Brennon Morioka, DOT director, said his department has to contract out the work because the trash includes human waste and other hazardous material, from syringes and other bio-hazards to propane tanks.

"We have met with the city and parks department to strategize the best approach to address this hazardous trash issue," Morioka said. "Ultimately we plan on going out to the public ... because this is a community issue with a community-based solution. The DOT cannot do it alone, nor the city ... this will take cooperation on all levels."

But last Saturday, in a sort of junk-inspired harmonic convergence, everything fell in place for community and private groups to do what government wasn't getting done — take out the garbage from inside the bushes.

Capitalizing on a popular music festival, Maile Shimabukuro, an area resident and state representative, offered to co-sponsor the cleanup of the Kea'au bushes as a way to garner a huge number of volunteers.

Singer "Jack Johnson has this annual Kokua Festival to benefit his foundation, which does environmental stewardship kinds of things," said Shimabukuro, who worked with environmental organization Kanu Hawaii to sponsor the cleanup on short notice.

"Every year, as an incentive, they tell people if you do a beach cleanup you get a code to buy pre-sale tickets to the concerts, which always sell out within something like a half-hour."

BIG ASSISTS

As word of the Kea'au volunteer cleanup spread, others joined in to assist. Tulutulu Toa, a homelessness specialist with Wai'anae Community Outreach, went into the bushes ahead of time to inform the inhabitants that they should put their trash along the roadside so volunteers could pick it up Saturday.

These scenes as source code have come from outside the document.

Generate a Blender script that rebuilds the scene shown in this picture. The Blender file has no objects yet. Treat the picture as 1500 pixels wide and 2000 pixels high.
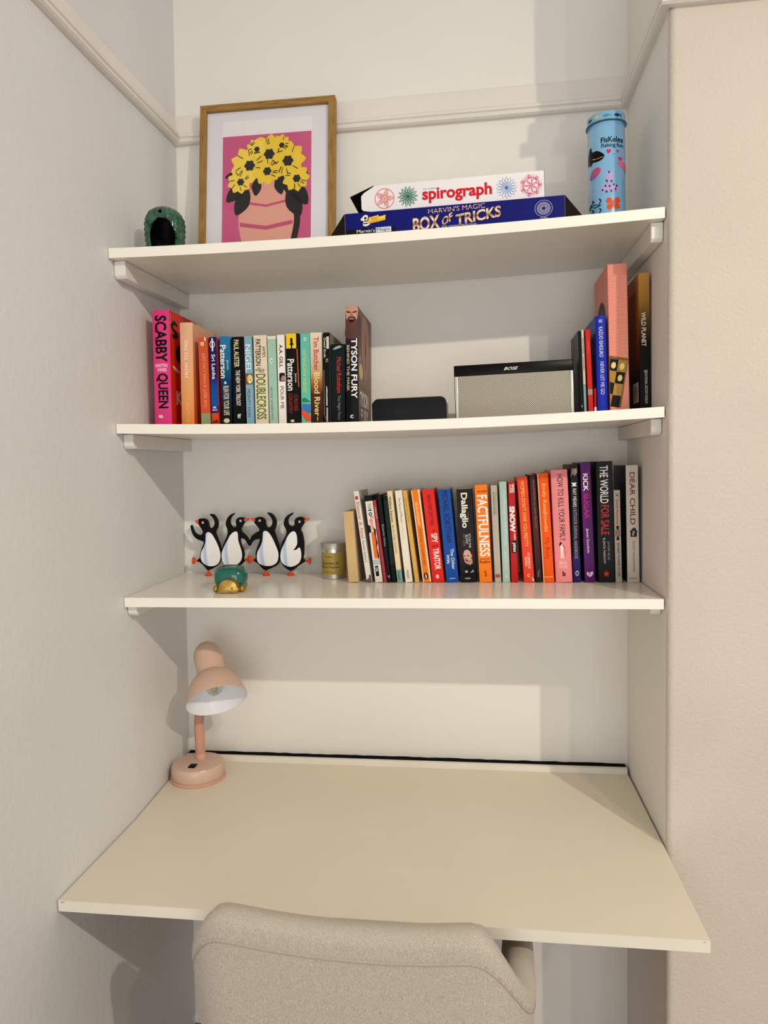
import bpy, bmesh, math, random
from mathutils import Matrix, Vector
from mathutils.geometry import tessellate_polygon

S = bpy.context.scene
COL = S.collection
random.seed(7)

# ------------------------------------------------------------------ camera, world, lamps, exposure
cam_d = bpy.data.cameras.new('camera')
cam = bpy.data.objects.new('camera', cam_d)
COL.objects.link(cam)
cam_d.sensor_fit = 'VERTICAL'
cam_d.sensor_height = 36.0
cam_d.lens = 1389.07 * 36.0 / 2000.0
cam_d.clip_start = 0.02
_R = Vector((0.99130282, 0.12974541, -0.02201925))
_U = Vector((0.01355653, 0.06575147, 0.99774394))
_F = Vector((-0.13090049, 0.98936488, -0.06342072))
cam.matrix_world = Matrix(((_R.x, _U.x, -_F.x, 0.73444),
                           (_R.y, _U.y, -_F.y, -1.72974),
                           (_R.z, _U.z, -_F.z, 1.20480),
                           (0, 0, 0, 1)))
S.camera = cam

world = bpy.data.worlds.new('room_light')
S.world = world
world.use_nodes = True
bg = world.node_tree.nodes['Background']
bg.inputs['Color'].default_value = (1.0, 0.955, 0.89, 1)
bg.inputs['Strength'].default_value = 0.60


def bulb(name, x, y, z, watts, col, radius):
    d = bpy.data.lights.new(name, 'SPOT')          # ceiling spots turned towards the desk
    d.spot_size = math.radians(96)
    d.spot_blend = 1.0
    d.energy = watts
    d.color = col
    d.shadow_soft_size = radius
    o = bpy.data.objects.new(name, d)
    o.location = (x, y, z)
    o.rotation_euler = (Vector((0.45, -0.55, 0.40)) - Vector((x, y, z))).to_track_quat('-Z', 'Y').to_euler()
    COL.objects.link(o)
    return o


bulb('ceiling_spot', 2.316, -2.47, 2.51, 135.0, (1.0, 0.90, 0.72), 0.025)
bulb('ceiling_spot', 1.90, -2.47, 2.51, 33.0, (1.0, 0.90, 0.72), 0.025)

# cool fill added behind the camera to brighten the alcove, for an unseen window
fill_d = bpy.data.lights.new('alcove_fill', 'AREA')
fill_d.shape = 'RECTANGLE'
fill_d.size, fill_d.size_y = 2.4, 1.9
fill_d.energy = 42.0
fill_d.color = (0.95, 0.97, 1.0)
fill = bpy.data.objects.new('alcove_fill', fill_d)
fill.location = (0.9, -4.1, 0.75)
fill.rotation_euler = (math.radians(90), 0, 0)
COL.objects.link(fill)

S.view_settings.view_transform = 'Standard'
S.view_settings.look = 'None'
S.view_settings.gamma = 1.0
S.view_settings.use_curve_mapping = False
S.view_settings.exposure = 0.0


# ------------------------------------------------------------------ helpers
def lin(c):
    o = []
    for v in c[:3]:
        v = v / 255.0
        o.append(v / 12.92 if v <= 0.04045 else ((v + 0.055) / 1.055) ** 2.4)
    return (o[0], o[1], o[2], 1.0)


_mats = {}


def ink_of(c):
    """printed blacks are deep"""
    k = 0.3 + 0.7 * min(1.0, max(c[:3]) / 80.0)
    return tuple(v * k for v in c[:3])



def mat(c, rough=0.5, metal=0.0, spec=0.12, coat=0.0, name=None):
    key = (tuple(c), rough, metal, spec, coat)
    if key in _mats:
        return _mats[key]
    m = bpy.data.materials.new(name or 'paint_%02x%02x%02x' % tuple(int(v) for v in c[:3]))
    m.use_nodes = True
    b = m.node_tree.nodes['Principled BSDF']
    b.inputs['Base Color'].default_value = lin(ink_of(c))
    b.inputs['Roughness'].default_value = rough
    b.inputs['Metallic'].default_value = metal
    b.inputs['Specular IOR Level'].default_value = spec
    b.inputs['Coat Weight'].default_value = coat
    b.inputs['Coat Roughness'].default_value = 0.1
    _mats[key] = m
    return m


def nodes_of(m):
    nt = m.node_tree
    return nt, nt.nodes['Principled BSDF']


def noise_mat(name, c1, c2, scale, rough=0.6, bump=0.0, bscale=None, spec=0.5, detail=4, stretch=(1, 1, 1), dist=0.002):
    m = bpy.data.materials.new(name)
    m.use_nodes = True
    nt, b = nodes_of(m)
    tc = nt.nodes.new('ShaderNodeTexCoord')
    mp = nt.nodes.new('ShaderNodeMapping')
    mp.inputs['Scale'].default_value = stretch
    nt.links.new(tc.outputs['Object'], mp.inputs['Vector'])
    n = nt.nodes.new('ShaderNodeTexNoise')
    n.inputs['Scale'].default_value = scale
    n.inputs['Detail'].default_value = detail
    nt.links.new(mp.outputs[0], n.inputs['Vector'])
    r = nt.nodes.new('ShaderNodeValToRGB')
    r.color_ramp.elements[0].color = lin(c1)
    r.color_ramp.elements[1].color = lin(c2)
    r.color_ramp.elements[0].position = 0.3
    r.color_ramp.elements[1].position = 0.7
    nt.links.new(n.outputs['Fac'], r.inputs['Fac'])
    nt.links.new(r.outputs['Color'], b.inputs['Base Color'])
    b.inputs['Roughness'].default_value = rough
    b.inputs['Specular IOR Level'].default_value = spec
    if bump:
        n2 = nt.nodes.new('ShaderNodeTexNoise')
        n2.inputs['Scale'].default_value = bscale or scale
        n2.inputs['Detail'].default_value = 3
        nt.links.new(mp.outputs[0], n2.inputs['Vector'])
        bp = nt.nodes.new('ShaderNodeBump')
        bp.inputs['Strength'].default_value = bump
        bp.inputs['Distance'].default_value = dist
        nt.links.new(n2.outputs['Fac'], bp.inputs['Height'])
        nt.links.new(bp.outputs['Normal'], b.inputs['Normal'])
    return m


def ramp_mat(stops, rough=0.4, interp='LINEAR', axis='Z'):
    """print that runs along an object: stops = [(position from the bottom 0..1, rgb)]"""
    key = (tuple((p, tuple(c)) for p, c in stops), rough, interp, axis)
    if key in _mats:
        return _mats[key]
    m = bpy.data.materials.new('printed_gradient')
    m.use_nodes = True
    nt, b = nodes_of(m)
    tc = nt.nodes.new('ShaderNodeTexCoord')
    sp = nt.nodes.new('ShaderNodeSeparateXYZ')
    nt.links.new(tc.outputs['Generated'], sp.inputs[0])
    r = nt.nodes.new('ShaderNodeValToRGB')
    r.color_ramp.interpolation = interp
    el = r.color_ramp.elements
    while len(el) < len(stops):
        el.new(0.5)
    for e, (p, c) in zip(el, stops):
        e.position = p
        e.color = lin(ink_of(c))
    nt.links.new(sp.outputs[axis], r.inputs['Fac'])
    nt.links.new(r.outputs['Color'], b.inputs['Base Color'])
    b.inputs['Roughness'].default_value = rough
    b.inputs['Specular IOR Level'].default_value = 0.12
    _mats[key] = m
    return m


def link(name, me, m=None, parent=None, smooth=False):
    o = bpy.data.objects.new(name, me)
    COL.objects.link(o)
    if m is not None:
        for mm in (m if isinstance(m, (list, tuple)) else [m]):
            me.materials.append(mm)
    if parent is not None:
        o.parent = parent
    if smooth:
        for p in me.polygons:
            p.use_smooth = True
        try:
            me.set_sharp_from_angle(angle=math.radians(40))
        except Exception:
            pass
    return o


def bm_obj(name, bm, m=None, parent=None, smooth=False, fix=True):
    if fix:
        bmesh.ops.recalc_face_normals(bm, faces=bm.faces)
    me = bpy.data.meshes.new(name)
    bm.to_mesh(me)
    bm.free()
    return link(name, me, m, parent, smooth)


def thing(name, label, cat, loc=(0, 0, 0), rot=(0, 0, 0), group=None):
    o = bpy.data.objects.new(name, None)
    o.empty_display_size = 0.02
    COL.objects.link(o)
    o.location = loc
    o.rotation_euler = rot
    o['label'] = label
    o['category'] = cat
    if group:
        o['group'] = group
    return o


def structure(o, label=None):
    o['kind'] = 'structure'
    if label:
        o['label'] = label
    return o


def add_box(bm, x0, x1, y0, y1, z0, z1):
    v = [bm.verts.new((x, y, z)) for z in (z0, z1) for y in (y0, y1) for x in (x0, x1)]
    for f in ((0, 2, 3, 1), (4, 5, 7, 6), (0, 1, 5, 4), (1, 3, 7, 5), (3, 2, 6, 7), (2, 0, 4, 6)):
        bm.faces.new([v[i] for i in f])
    return v


def box(name, x0, x1, y0, y1, z0, z1, m, parent=None, bevel=0.0, seg=2):
    bm = bmesh.new()
    add_box(bm, x0, x1, y0, y1, z0, z1)
    if bevel:
        bmesh.ops.bevel(bm, geom=list(bm.edges), offset=bevel, segments=seg, affect='EDGES', profile=0.5)
    return bm_obj(name, bm, m, parent, smooth=bool(bevel))


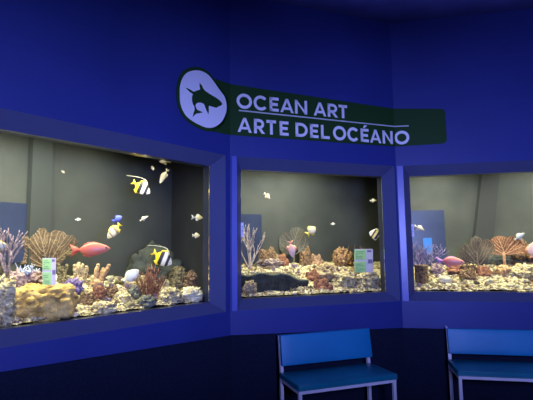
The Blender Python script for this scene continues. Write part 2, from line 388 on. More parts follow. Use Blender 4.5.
# white tags on the frames
def frame_tag(k, x0, x1, y0, y1, label):
    u, z0 = uz(k, x0, y1, DEP); u1, _ = uz(k, x1, y1, DEP); z1 = uz(k, x0, y0, DEP)[1]
    root = empty('sticker', W(k, u, DEP - .002, z0), label, 'sticker'); inv = Matrix.Translation(-root.location)
    m = MB(); m.hexa([inv @ W(k, a, DEP - .0005, z) for a, z in ((u, z0), (u1, z0), (u1, z1), (u, z1))], [inv @ W(k, a, DEP - .003, z) for a, z in ((u, z0), (u1, z0), (u1, z1), (u, z1))])
    m.build('sticker_sheet', mat('sticker_white', (.8, .8, .85), .5), root, smooth=False)
    m = MB(); w = u1 - u; h = z1 - z0
    for a, b, c, d in ((.35, .72, .7, .76), (.45, .62, .62, .7), (.5, .84, .5, .56), (.3, .42, .38, .5), (.5, .75, .3, .44), (.35, .6, .15, .24)):
        m.hexa([inv @ W(k, u + p * w, DEP - .0031, z0 + q * h) for p, q in ((a, c), (b, c), (b, d), (a, d))], [inv @ W(k, u + p * w, DEP - .0036, z0 + q * h) for p, q in ((a, c), (b, c), (b, d), (a, d))])
    m.build('print', mat('sticker_grey', (.18, .18, .3), .5), root, smooth=False)
frame_tag(1, 241.0, 243.6, 222.5, 237, 'small upright white sticker on the left edge of the middle window')
frame_tag(2, 411.3, 414.2, 224, 236.5, 'small upright white sticker on the left edge of the right window')

# ------------------------------------------------------------------ tanks
FR = DEP + GASK                                                    # interior begins here
BACK = {0: 1.25, 1: 1.35, 2: 1.35}; TOPZ = ZIT + .28
URANGE = {0: (-3.2, 0), 1: (0, LEN1), 2: (0, 3.6)}
def divdir(i): return dirv(-34.5) if i == 0 else dirv(14.5)
def side_u(k, which, b):
    """u of the tank's side wall at depth b"""
    if k == 0 and which == 0: return -3.2
    if k == 2 and which == 1: return 3.6
    i = 0 if (k, which) in ((0, 1), (1, 0)) else 1
    d = divdir(i); P = P1 if i == 0 else P2; t = b / d.dot(NRM[k])
    q = P + d * t - ORG[k]; e = {(0, 1): -.02, (1, 0): .02, (1, 1): -.02, (2, 0): .02}[(k, which)]
    return q.dot(DIR[k]) + e
NAMES = {0: 'left', 1: 'middle', 2: 'right'}
def gz(k, u, b):
    t = max(0, min(1, (b - FR) / (.75)))
    t = t * t * (3 - 2 * t) * .6 + t * .4
    if k == 0: zb = -.16 - .15 * max(0, min(1, (u + 1.9) / 1.9))
    elif k == 1: zb = -.2
    else: zb = -.27 + .09 * max(0, min(1, (u - .5) / .8))
    z0 = ZIB + .01
    z = z0 + (zb + EYE - z0) * t
    p = Vector((u * 3 + k * 20, b * 3, 0))
    z += .035 * noise.fractal(p * 1.3, 1, 2, 3) * min(1, t * 3 + .3) + .012 * noise.noise(p * 5)
    if k == 1:                                                     # the hollow under the ledge at lower left
        f = max(0, min(1, (.86 - u) / .1)) * max(0, min(1, (u - .11) / .03)) * max(0, min(1, (.42 - b) / .03))
        z = z * (1 - f) + (z0 + .004) * f
        g = max(0, min(1, (.92 - u) / .1)) * max(0, min(1, (b - .42) / .03)) * max(0, min(1, (.8 - b) / .1))
        z = z * (1 - g) + max(z, EYE - .25) * g
    return z
def ground(k, X, Y):
    r = ray(X, Y); p0 = hit(k, X, Y, FR); n = NRM[k]; b = FR
    for i in range(300):
        p = hit(k, X, Y, b); u = ub(k, p)[0]
        if p.z <= gz(k, u, b): break
        b += .004
        if b > BACK[k] - .08: break
    u = ub(k, p)[0]
    return Vector((p.x, p.y, gz(k, u, b)))
gravm = mat('pale_gravel', (.14, .11, .06), .9, (.72, .64, .36), 14, bump=.9, bscale=45, cell=True, col3=(.46, .39, .2), mid=.5)
rockpal = [mat('rubble_a', (.3, .24, .1), .9, (.84, .76, .42), 30, bump=.9, bscale=60, mid=.5),
           mat('rubble_b', (.2, .13, .07), .9, (.6, .48, .26), 34, bump=.9, bscale=70),
           mat('rubble_c', (.16, .11, .1), .9, (.5, .4, .32), 30, bump=.9, bscale=70),
           mat('rubble_d', (.48, .4, .18), .9, (.92, .86, .58), 26, bump=.7, bscale=50, mid=.47),
           mat('rubble_e', (.09, .06, .035), .9, (.34, .24, .13), 30, bump=.9, bscale=70),
           mat('rubble_f', (.3, .26, .14), .9, (.7, .68, .4), 30, bump=.9, bscale=70)]
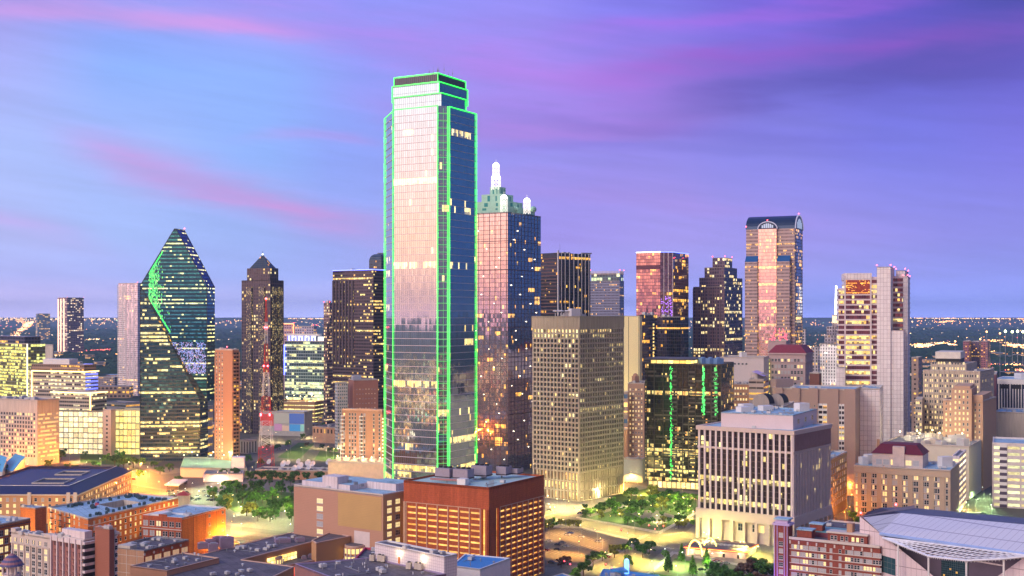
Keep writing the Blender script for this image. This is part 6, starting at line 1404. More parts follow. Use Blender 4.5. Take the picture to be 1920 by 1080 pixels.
    rot(665,1021,19,5.2,4.2,'rotunda'); rot(518,1043,16.5,3.0,4,'small_rotunda')
    r=random.Random(9)
    for x,y in ((452,1026),(470,1031),(440,1035),(500,1020),(515,1010),(548,1032),(590,1038),(455,1061),(480,1064),(372,1052),(365,1050),(640,1015)):
        c=onz(x,y,19.5 if y<1032 or x<480 else 13); mb=MB(); zr=19.4 if (y<1032 or x<480) else 12.9
        if x in(372,365): zr=22
        mb.tube(at(c,zr),at(c,zr+1),.3,8); mb.tube(at(c,zr+1),at(c,zr+1.3),.8,8,0,.2); obj('roof_vent',mb,M['white'],T)
    for x,y,w_,h in ((395,1022,5,4),(410,1020,6,5),(380,1025,5,3),(400,1030,5,4),(425,1024,7,6),(530,1013,8,2),(562,1012,5,2),(582,1042,2.5,1.6),(570,1045,2.5,1.6)):
        c=onz(x,y+3,19.5 if y<1040 else 13); zr=19.4 if y<1040 else 12.9; mb=MB(); mb.box(c,w_,w_*.7,zr,zr+h,20); mb.box(c,w_*.6,w_*.4,zr+h,zr+h+.5,20,1); obj('rooftop_unit',mb,[plain('unit_mauve',(.3,.22,.3),.6) if w_>4 and not bpy.data.materials.get('unit_mauve') else (bpy.data.materials.get('unit_mauve') or M['unit']),M['steel']],T)
mall()
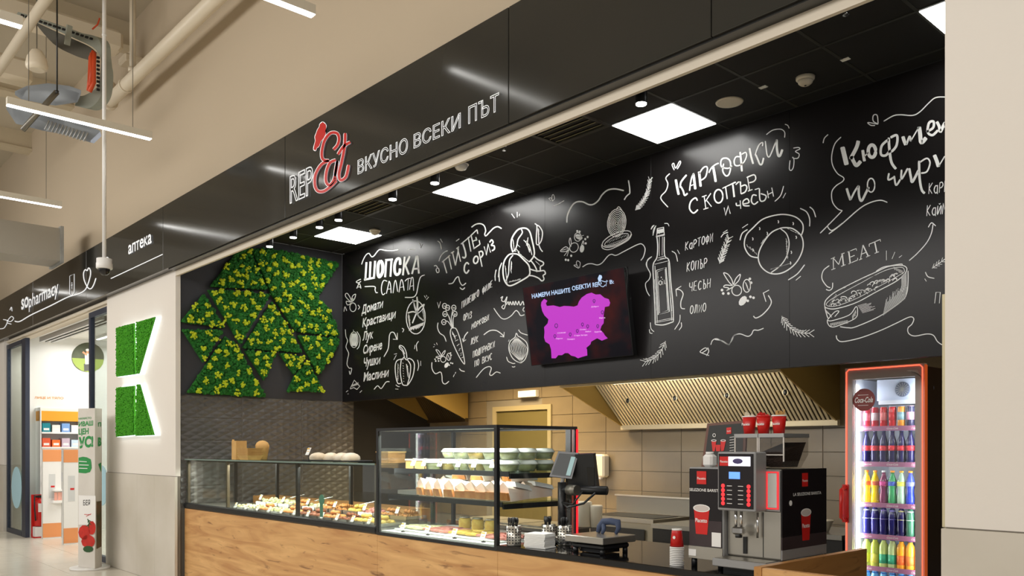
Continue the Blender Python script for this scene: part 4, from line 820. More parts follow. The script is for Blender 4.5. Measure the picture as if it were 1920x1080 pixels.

Rene Mansho, community relations director for Schnitzer Steel Hawai'i, arranged with her company and Roll-Offs Hawaii for the two container trucks, as well as with Interstate Batteries to pick up more than 100 automobile batteries.

Penske provided a flatbed truck.

And the city waived its tipping fees for disposing tons of debris at its Waimānalo Gulch Landfill.

In addition to the trash, volunteers from Kokua Hawaii Foundation, the community group Nani 'O Wai'anae, and folks from the Kea'au homeless community collected more than 3,000 pounds of steel that will be recycled and put to good use, Mansho said.

And even though he said "It blew my mind when I saw how much was left" at Kea'au Beach Park, a stunned Clint Jamile, with the city Department of Parks and Recreation, said his crews will "slowly but surely" haul away "all these bags of trash and two huge mounds of tires" as well.

He said he was pleased that the Kea'au cleanup had gone well.

And he added, "I think the 200 volunteers went beyond the call of duty."